Composition
The mission was named after and headed by Iwakura Tomomi in the role of extraordinary and plenipotentiary ambassador, assisted by four vice-ambassadors, three of whom (Ōkubo Toshimichi, Kido Takayoshi, and Itō Hirobumi) were also ministers in the Japanese government. The historian Kume Kunitake was the official diarist, keeping a detailed log of all events and impressions. Also included were a number of administrators and scholars, totaling 48 people.
In addition to the mission staff, about 60 students were brought along. Several of them were left behind to complete their education in the foreign countries, including five young women who stayed in the United States to study, including the then 7-year old Tsuda Umeko who founded, in 1900 after returning to Japan, the renowned school now called the Tsuda College.

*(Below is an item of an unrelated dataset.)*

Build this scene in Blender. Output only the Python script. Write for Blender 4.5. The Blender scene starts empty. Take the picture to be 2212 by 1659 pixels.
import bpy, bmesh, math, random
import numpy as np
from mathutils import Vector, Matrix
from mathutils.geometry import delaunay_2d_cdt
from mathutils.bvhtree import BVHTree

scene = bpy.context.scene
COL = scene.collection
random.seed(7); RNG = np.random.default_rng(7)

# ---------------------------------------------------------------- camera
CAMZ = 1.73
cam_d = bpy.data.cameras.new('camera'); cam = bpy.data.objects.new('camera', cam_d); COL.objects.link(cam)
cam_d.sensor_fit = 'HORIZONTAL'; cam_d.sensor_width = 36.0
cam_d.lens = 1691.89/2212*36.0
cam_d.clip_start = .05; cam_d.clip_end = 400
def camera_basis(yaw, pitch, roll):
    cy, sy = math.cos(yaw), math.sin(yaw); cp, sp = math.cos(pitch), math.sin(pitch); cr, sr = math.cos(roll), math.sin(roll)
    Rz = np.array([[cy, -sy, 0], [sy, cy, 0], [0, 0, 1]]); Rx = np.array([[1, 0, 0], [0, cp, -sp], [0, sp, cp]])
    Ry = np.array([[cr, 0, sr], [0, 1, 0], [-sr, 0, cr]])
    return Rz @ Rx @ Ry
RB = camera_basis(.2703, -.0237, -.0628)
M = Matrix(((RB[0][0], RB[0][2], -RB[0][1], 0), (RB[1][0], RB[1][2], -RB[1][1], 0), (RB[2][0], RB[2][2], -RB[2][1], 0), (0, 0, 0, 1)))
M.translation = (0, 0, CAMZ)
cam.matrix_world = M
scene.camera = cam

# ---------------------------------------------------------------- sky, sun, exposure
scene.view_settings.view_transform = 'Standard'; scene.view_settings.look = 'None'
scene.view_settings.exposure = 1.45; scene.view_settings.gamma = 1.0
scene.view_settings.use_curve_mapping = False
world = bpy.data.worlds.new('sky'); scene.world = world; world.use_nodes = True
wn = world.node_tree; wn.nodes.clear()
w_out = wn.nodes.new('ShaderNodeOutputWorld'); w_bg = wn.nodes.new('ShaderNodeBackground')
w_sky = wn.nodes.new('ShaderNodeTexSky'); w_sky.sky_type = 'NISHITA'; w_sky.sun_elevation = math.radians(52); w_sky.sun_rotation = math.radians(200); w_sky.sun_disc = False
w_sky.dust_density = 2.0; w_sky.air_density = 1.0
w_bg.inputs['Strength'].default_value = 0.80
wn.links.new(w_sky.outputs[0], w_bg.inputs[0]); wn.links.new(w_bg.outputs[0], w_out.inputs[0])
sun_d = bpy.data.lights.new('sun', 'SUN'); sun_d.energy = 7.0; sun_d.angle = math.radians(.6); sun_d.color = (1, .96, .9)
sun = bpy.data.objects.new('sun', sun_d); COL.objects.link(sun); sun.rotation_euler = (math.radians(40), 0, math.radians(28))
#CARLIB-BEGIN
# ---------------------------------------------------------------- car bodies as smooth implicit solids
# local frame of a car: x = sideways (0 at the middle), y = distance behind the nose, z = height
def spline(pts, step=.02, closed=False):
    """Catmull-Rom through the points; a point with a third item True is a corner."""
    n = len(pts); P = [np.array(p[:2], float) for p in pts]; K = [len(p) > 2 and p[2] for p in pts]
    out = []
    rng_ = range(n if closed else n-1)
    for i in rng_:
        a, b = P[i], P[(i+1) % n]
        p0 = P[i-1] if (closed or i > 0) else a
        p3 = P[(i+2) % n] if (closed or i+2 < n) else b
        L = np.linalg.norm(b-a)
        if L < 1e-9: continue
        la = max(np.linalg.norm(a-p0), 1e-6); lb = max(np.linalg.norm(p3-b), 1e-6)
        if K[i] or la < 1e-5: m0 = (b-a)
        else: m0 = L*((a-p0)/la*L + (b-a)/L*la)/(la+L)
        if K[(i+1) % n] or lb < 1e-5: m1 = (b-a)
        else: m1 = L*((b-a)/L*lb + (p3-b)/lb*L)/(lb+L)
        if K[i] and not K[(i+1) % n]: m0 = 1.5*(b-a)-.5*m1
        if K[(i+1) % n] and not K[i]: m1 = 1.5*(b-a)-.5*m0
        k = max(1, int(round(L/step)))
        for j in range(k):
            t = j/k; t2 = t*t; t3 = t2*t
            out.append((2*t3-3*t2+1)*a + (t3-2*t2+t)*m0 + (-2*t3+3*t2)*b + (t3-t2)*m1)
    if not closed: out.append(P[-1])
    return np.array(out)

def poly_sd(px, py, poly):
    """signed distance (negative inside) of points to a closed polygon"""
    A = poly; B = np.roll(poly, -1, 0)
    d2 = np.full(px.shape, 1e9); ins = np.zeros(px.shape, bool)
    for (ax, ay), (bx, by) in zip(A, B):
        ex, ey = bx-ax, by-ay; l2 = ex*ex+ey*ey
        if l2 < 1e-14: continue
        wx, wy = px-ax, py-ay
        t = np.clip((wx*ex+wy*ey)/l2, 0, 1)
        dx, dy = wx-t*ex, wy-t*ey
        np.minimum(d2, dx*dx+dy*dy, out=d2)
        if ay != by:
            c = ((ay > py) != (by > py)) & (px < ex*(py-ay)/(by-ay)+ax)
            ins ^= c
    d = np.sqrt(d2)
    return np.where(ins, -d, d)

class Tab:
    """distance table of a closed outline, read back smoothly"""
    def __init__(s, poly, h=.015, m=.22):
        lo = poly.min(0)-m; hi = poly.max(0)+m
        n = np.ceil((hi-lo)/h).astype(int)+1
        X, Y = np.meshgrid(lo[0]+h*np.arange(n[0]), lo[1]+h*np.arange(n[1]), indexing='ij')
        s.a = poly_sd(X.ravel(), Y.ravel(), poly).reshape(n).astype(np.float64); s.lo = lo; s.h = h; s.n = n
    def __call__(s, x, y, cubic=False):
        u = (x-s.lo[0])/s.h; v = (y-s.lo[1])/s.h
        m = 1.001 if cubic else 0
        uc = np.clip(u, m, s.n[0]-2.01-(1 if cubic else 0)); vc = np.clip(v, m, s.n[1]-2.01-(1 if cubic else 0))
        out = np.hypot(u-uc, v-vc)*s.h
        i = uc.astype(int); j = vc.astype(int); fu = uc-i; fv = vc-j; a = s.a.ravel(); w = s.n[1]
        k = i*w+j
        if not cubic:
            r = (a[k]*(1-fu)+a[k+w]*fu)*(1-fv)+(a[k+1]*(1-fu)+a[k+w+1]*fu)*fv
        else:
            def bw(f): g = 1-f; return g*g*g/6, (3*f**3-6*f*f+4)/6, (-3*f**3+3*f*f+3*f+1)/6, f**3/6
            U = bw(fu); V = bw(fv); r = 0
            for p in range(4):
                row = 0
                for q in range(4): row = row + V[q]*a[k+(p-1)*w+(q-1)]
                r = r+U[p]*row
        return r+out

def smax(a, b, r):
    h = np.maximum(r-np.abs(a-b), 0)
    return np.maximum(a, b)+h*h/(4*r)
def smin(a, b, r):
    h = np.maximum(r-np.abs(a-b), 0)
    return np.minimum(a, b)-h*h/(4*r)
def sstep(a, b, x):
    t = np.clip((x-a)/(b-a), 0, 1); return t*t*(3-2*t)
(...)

Kaneko Kentarō was left in the U.S. too as a student and later met Theodore Roosevelt in university. They became friends and their relationship resulted later in Roosevelt's mediation at the end of the Russo-Japanese War and the Treaty of Portsmouth.
Makino Nobuaki, a student member of the mission was to remark in his memoirs: Together with the abolition of the han system, dispatching the Iwakura Mission to America and Europe must be cited as the most important events that built the foundation of our state after the Restoration.
Nakae Chōmin, who was a member of the mission staff and the Ministry of Justice, stayed in France to study the French legal system with the radical republican Emile Acollas. Later he became a journalist, thinker and translator and introduced French thinkers like Jean-Jacques Rousseau to Japan.